EXERCISE DETAILS:
Transcribe the whole listing below without changing a word, but leave out every image.

DATA EXTRACT:
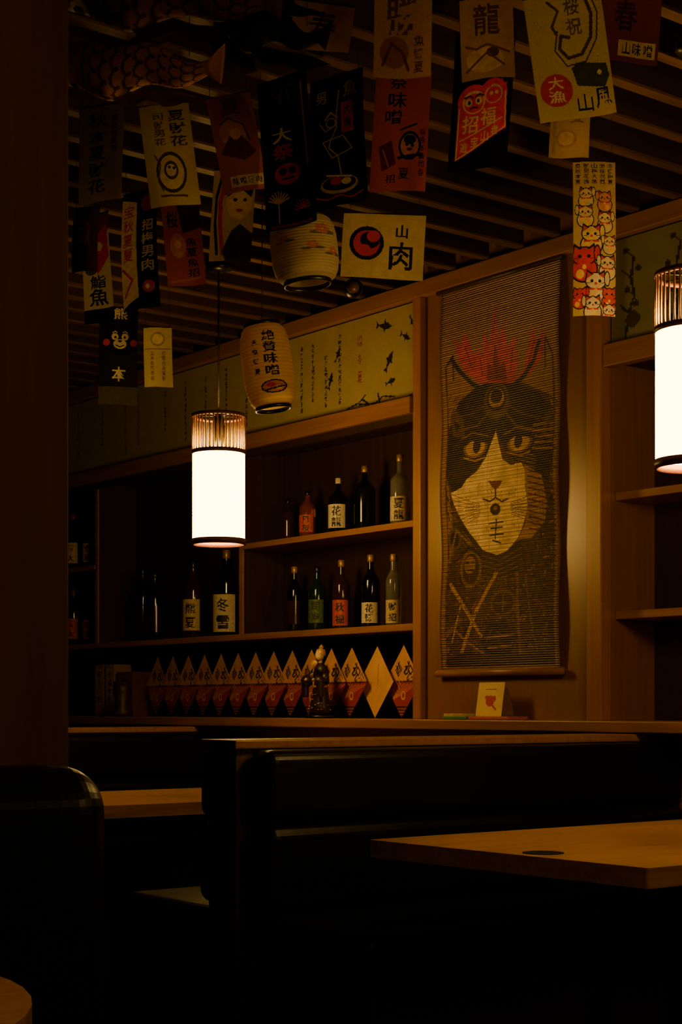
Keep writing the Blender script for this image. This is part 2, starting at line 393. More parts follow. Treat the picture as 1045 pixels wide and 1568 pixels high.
# gorget, armour plates, cords, discs and the small masked attendant lower down
P([(713,796),(726,816),(747,843),(768,851),(783,845),(802,828),(814,848),(790,884),(750,886),(710,854),(702,812)],D2)
for k in range(6): L([(714,812+k*9),(742,850+k*8),(772,860+k*7),(806,840+k*9)],.0035,(126,88,50))
for y in range(740,1015,8):
    L([(843,y),(856,y+2)],.004,D1)
    if y>860: L([(786,y),(836,y+3)],.0025,D1)
E(728,872,17,30,(132,95,54));E(728,872,13,24,D2);E(726,866,9,14,(160,116,66));L([(720,862),(724,862)],.006,D1);L([(729,862),(733,862)],.006,D1);L([(722,874),(731,874)],.005,D1);L([(714,848),(726,838),(742,850)],.012,D1)
E(780,926,20,20,(116,82,46));E(780,926,16,16,D2);L([(768,926),(792,926)],.005,(126,90,50));L([(780,912),(780,940)],.005,(126,90,50));E(702,826,11,18,(105,76,44));E(702,826,7,12,D1)
L([(696,896),(722,935),(752,985)],.013,(200,150,88)); L([(768,878),(740,935),(715,1000)],.013,(200,150,88))
L([(800,880),(806,1010)],.011,(136,98,56));L([(700,962),(724,985),(760,1012)],.008,LT);L([(812,880),(830,1000)],.006,(126,90,52))
L([(692,860),(705,812),(728,835)],.008,(136,98,56)); L([(690,975),(715,950)],.016,(126,90,52)); L([(716,920),(700,985)],.006,(200,150,88))
P([(745,985),(760,955),(785,950),(800,985),(790,1010),(755,1010)],D1);L([(752,980),(795,975)],.006,LT);L([(756,995),(792,992)],.006,LT)
P([(690,1012),(720,1000),(790,1008),(856,998),(856,1024),(690,1024)],D2)
for k in range(260):
    x=R.uniform(690,854); y=R.uniform(855,1012); L([(x,y),(x+R.uniform(-7,7),y+R.uniform(4,10))],.0025,R.choice([D1,D2,(126,90,52)]))
cv.a*=(0.72+.45*cv.n)[:,:,None]
for k in range(0,530,5): cv.a[k,:,:]*=.5; cv.a[min(529,k+1),:,:]*=.8
rr=np.random.rand(530)[:,None,None]; cv.a*=(.80+.34*rr)
for xx in (38,96,154,200): cv.a[:,xx:xx+1,:]*=.6
cv.a[:,:4,:]*=.4; cv.a[:,-4:,:]*=.4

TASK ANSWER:
Keep writing the Blender script for this image. This is part 2, starting at line 393. More parts follow. Treat the picture as 1045 pixels wide and 1568 pixels high.
# gorget, armour plates, cords, discs and the small masked attendant lower down
P([(713,796),(726,816),(747,843),(768,851),(783,845),(802,828),(814,848),(790,884),(750,886),(710,854),(702,812)],D2)
for k in range(6): L([(714,812+k*9),(742,850+k*8),(772,860+k*7),(806,840+k*9)],.0035,(126,88,50))
for y in range(740,1015,8):
    L([(843,y),(856,y+2)],.004,D1)
    if y>860: L([(786,y),(836,y+3)],.0025,D1)
E(728,872,17,30,(132,95,54));E(728,872,13,24,D2);E(726,866,9,14,(160,116,66));L([(720,862),(724,862)],.006,D1);L([(729,862),(733,862)],.006,D1);L([(722,874),(731,874)],.005,D1);L([(714,848),(726,838),(742,850)],.012,D1)
E(780,926,20,20,(116,82,46));E(780,926,16,16,D2);L([(768,926),(792,926)],.005,(126,90,50));L([(780,912),(780,940)],.005,(126,90,50));E(702,826,11,18,(105,76,44));E(702,826,7,12,D1)
L([(696,896),(722,935),(752,985)],.013,(200,150,88)); L([(768,878),(740,935),(715,1000)],.013,(200,150,88))
L([(800,880),(806,1010)],.011,(136,98,56));L([(700,962),(724,985),(760,1012)],.008,LT);L([(812,880),(830,1000)],.006,(126,90,52))
L([(692,860),(705,812),(728,835)],.008,(136,98,56)); L([(690,975),(715,950)],.016,(126,90,52)); L([(716,920),(700,985)],.006,(200,150,88))
P([(745,985),(760,955),(785,950),(800,985),(790,1010),(755,1010)],D1);L([(752,980),(795,975)],.006,LT);L([(756,995),(792,992)],.006,LT)
P([(690,1012),(720,1000),(790,1008),(856,998),(856,1024),(690,1024)],D2)
for k in range(260):
    x=R.uniform(690,854); y=R.uniform(855,1012); L([(x,y),(x+R.uniform(-7,7),y+R.uniform(4,10))],.0025,R.choice([D1,D2,(126,90,52)]))
cv.a*=(0.72+.45*cv.n)[:,:,None]
for k in range(0,530,5): cv.a[k,:,:]*=.5; cv.a[min(529,k+1),:,:]*=.8
rr=np.random.rand(530)[:,None,None]; cv.a*=(.80+.34*rr)
for xx in (38,96,154,200): cv.a[:,xx:xx+1,:]*=.6
cv.a[:,:4,:]*=.4; cv.a[:,-4:,:]*=.4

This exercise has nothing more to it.